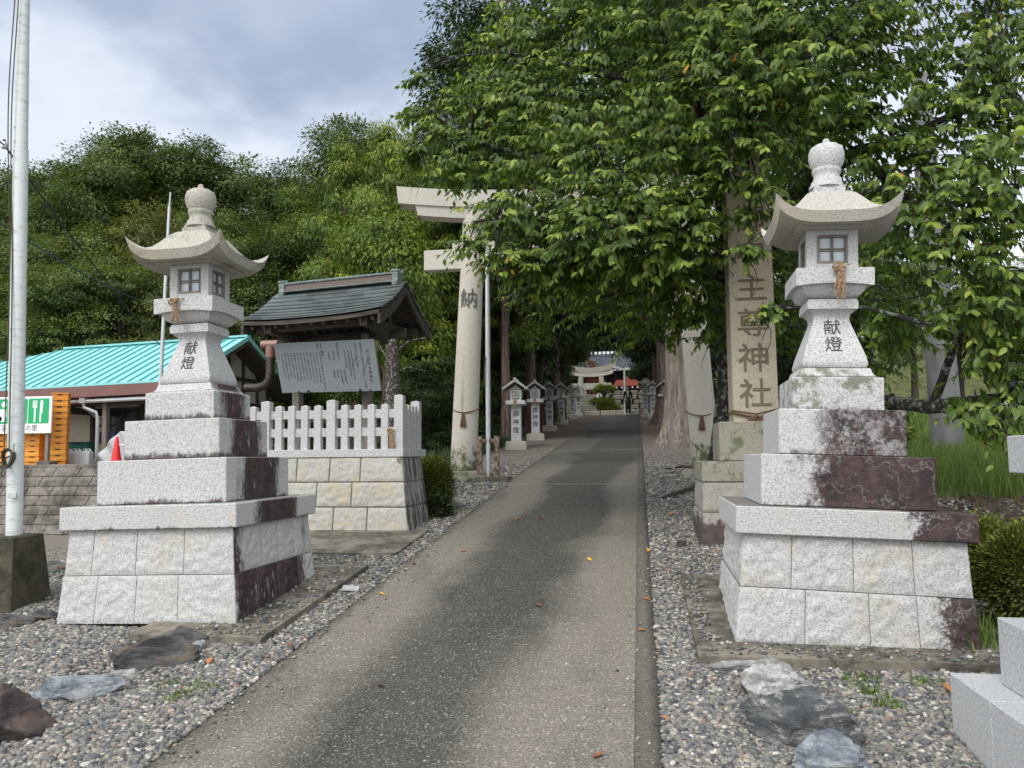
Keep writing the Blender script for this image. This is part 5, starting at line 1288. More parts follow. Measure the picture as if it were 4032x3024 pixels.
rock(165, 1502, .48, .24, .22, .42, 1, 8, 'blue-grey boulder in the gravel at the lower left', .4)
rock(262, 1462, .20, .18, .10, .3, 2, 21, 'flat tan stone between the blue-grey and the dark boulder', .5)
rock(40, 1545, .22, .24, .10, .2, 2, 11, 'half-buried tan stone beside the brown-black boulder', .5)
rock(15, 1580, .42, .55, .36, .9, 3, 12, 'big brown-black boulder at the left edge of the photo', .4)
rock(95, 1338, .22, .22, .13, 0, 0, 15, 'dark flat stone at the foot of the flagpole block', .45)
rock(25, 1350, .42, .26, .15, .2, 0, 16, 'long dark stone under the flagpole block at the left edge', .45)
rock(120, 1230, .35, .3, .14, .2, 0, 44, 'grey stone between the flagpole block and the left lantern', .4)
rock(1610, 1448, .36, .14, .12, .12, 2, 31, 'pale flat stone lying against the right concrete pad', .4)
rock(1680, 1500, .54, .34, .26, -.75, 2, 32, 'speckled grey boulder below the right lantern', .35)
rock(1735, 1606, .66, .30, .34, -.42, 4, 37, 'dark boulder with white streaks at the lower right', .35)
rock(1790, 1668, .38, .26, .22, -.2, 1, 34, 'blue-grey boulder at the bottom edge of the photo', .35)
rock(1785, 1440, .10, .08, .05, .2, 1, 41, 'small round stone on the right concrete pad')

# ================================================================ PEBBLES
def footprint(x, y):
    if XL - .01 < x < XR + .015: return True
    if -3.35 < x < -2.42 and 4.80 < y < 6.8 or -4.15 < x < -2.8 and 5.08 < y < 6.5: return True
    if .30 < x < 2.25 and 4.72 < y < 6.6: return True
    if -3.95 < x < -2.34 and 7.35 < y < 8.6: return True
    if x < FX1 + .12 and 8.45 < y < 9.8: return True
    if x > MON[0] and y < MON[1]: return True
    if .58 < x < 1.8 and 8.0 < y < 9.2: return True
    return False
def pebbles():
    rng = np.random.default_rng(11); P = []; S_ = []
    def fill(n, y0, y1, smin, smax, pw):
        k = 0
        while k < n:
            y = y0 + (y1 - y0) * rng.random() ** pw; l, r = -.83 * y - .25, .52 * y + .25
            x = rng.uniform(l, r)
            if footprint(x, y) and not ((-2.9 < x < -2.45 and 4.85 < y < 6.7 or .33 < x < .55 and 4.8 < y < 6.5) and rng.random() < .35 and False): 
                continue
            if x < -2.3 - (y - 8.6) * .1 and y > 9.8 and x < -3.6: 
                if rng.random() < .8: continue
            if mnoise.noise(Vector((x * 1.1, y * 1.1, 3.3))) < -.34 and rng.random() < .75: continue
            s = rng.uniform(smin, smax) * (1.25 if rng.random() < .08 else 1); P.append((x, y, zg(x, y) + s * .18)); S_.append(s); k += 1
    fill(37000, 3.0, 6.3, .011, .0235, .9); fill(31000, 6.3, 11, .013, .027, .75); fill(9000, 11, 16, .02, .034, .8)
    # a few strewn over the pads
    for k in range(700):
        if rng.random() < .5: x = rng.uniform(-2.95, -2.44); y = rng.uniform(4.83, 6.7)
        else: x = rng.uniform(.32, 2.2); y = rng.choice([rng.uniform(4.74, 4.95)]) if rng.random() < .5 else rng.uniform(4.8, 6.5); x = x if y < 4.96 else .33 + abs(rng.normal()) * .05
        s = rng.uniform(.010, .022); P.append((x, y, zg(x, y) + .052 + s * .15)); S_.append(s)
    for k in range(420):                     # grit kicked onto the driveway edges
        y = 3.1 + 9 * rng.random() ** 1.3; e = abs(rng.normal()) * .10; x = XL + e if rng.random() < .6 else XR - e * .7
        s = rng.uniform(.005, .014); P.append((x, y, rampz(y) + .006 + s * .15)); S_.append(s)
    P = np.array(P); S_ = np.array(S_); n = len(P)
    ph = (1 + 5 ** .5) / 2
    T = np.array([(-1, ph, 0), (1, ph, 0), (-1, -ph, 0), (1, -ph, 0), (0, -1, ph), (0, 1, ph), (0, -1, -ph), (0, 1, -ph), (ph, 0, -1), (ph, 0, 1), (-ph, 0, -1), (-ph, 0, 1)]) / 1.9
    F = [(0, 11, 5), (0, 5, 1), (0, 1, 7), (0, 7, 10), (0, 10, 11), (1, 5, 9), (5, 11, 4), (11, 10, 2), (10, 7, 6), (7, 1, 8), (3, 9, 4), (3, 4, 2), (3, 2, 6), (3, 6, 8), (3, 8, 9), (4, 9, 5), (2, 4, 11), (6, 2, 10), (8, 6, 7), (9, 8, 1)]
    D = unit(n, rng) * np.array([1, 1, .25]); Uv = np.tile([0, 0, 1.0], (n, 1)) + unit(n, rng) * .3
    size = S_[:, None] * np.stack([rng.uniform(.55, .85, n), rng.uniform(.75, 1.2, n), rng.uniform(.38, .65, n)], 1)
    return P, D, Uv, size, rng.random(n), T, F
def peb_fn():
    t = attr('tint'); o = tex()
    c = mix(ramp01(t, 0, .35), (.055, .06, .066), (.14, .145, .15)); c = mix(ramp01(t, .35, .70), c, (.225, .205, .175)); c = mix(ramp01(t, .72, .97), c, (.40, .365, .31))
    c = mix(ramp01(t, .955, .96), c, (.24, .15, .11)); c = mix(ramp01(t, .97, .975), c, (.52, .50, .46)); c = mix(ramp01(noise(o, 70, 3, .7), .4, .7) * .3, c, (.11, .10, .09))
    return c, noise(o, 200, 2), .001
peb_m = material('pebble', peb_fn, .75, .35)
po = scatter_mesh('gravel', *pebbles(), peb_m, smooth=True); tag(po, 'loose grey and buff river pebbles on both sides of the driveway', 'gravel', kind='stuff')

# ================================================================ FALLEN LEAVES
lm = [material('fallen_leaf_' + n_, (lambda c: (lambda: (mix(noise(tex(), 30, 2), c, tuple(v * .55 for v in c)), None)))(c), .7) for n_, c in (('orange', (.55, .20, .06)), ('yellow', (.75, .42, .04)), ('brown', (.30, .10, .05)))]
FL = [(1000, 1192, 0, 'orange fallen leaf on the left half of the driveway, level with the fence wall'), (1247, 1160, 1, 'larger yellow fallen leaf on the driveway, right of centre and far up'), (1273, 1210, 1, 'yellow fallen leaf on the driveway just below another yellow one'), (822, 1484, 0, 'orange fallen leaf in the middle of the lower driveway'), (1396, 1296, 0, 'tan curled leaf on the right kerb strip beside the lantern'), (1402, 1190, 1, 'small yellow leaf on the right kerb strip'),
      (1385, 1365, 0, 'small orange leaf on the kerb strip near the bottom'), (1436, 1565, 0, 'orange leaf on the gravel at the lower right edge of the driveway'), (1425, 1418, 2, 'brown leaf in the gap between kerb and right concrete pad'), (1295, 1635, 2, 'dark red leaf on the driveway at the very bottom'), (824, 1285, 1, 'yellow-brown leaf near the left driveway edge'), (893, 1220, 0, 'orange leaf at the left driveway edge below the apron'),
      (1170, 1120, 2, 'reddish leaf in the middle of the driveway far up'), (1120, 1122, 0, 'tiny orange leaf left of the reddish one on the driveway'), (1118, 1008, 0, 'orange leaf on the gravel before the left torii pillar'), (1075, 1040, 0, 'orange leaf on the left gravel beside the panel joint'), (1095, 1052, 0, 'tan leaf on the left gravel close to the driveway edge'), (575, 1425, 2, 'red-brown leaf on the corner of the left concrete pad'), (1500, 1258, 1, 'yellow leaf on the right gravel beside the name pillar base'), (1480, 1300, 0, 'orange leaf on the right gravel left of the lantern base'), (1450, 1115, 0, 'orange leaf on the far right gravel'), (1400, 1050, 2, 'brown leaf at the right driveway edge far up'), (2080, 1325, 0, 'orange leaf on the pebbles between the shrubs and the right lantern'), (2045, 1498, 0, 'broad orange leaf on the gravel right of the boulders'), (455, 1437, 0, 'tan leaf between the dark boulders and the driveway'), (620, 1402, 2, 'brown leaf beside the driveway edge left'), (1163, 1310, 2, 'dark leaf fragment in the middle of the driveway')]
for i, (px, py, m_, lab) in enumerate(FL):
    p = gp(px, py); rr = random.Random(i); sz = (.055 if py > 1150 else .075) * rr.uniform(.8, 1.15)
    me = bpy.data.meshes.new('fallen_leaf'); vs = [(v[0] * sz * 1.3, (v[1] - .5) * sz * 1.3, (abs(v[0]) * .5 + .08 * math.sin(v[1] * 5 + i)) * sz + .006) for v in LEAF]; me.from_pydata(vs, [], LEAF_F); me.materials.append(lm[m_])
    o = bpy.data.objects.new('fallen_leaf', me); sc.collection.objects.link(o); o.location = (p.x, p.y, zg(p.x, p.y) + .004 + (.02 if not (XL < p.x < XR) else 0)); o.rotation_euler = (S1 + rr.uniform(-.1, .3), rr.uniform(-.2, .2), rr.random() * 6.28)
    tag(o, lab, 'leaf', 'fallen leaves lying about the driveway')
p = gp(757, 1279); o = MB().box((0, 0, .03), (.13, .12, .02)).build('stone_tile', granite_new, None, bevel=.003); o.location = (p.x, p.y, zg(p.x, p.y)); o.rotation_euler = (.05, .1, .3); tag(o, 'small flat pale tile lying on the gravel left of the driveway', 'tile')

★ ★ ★

> **Problem to work on**
Everything from the first line to the line with "rock(1785, 1440, .10, .08, .05, .2, 1, 41, 'small" must be repeated exactly, and nothing else. Leave the pictures out.

> **Exercise solution**
Keep writing the Blender script for this image. This is part 5, starting at line 1288. More parts follow. Measure the picture as if it were 4032x3024 pixels.
rock(165, 1502, .48, .24, .22, .42, 1, 8, 'blue-grey boulder in the gravel at the lower left', .4)
rock(262, 1462, .20, .18, .10, .3, 2, 21, 'flat tan stone between the blue-grey and the dark boulder', .5)
rock(40, 1545, .22, .24, .10, .2, 2, 11, 'half-buried tan stone beside the brown-black boulder', .5)
rock(15, 1580, .42, .55, .36, .9, 3, 12, 'big brown-black boulder at the left edge of the photo', .4)
rock(95, 1338, .22, .22, .13, 0, 0, 15, 'dark flat stone at the foot of the flagpole block', .45)
rock(25, 1350, .42, .26, .15, .2, 0, 16, 'long dark stone under the flagpole block at the left edge', .45)
rock(120, 1230, .35, .3, .14, .2, 0, 44, 'grey stone between the flagpole block and the left lantern', .4)
rock(1610, 1448, .36, .14, .12, .12, 2, 31, 'pale flat stone lying against the right concrete pad', .4)
rock(1680, 1500, .54, .34, .26, -.75, 2, 32, 'speckled grey boulder below the right lantern', .35)
rock(1735, 1606, .66, .30, .34, -.42, 4, 37, 'dark boulder with white streaks at the lower right', .35)
rock(1790, 1668, .38, .26, .22, -.2, 1, 34, 'blue-grey boulder at the bottom edge of the photo', .35)
rock(1785, 1440, .10, .08, .05, .2, 1, 41, 'small round stone on the right concrete pad')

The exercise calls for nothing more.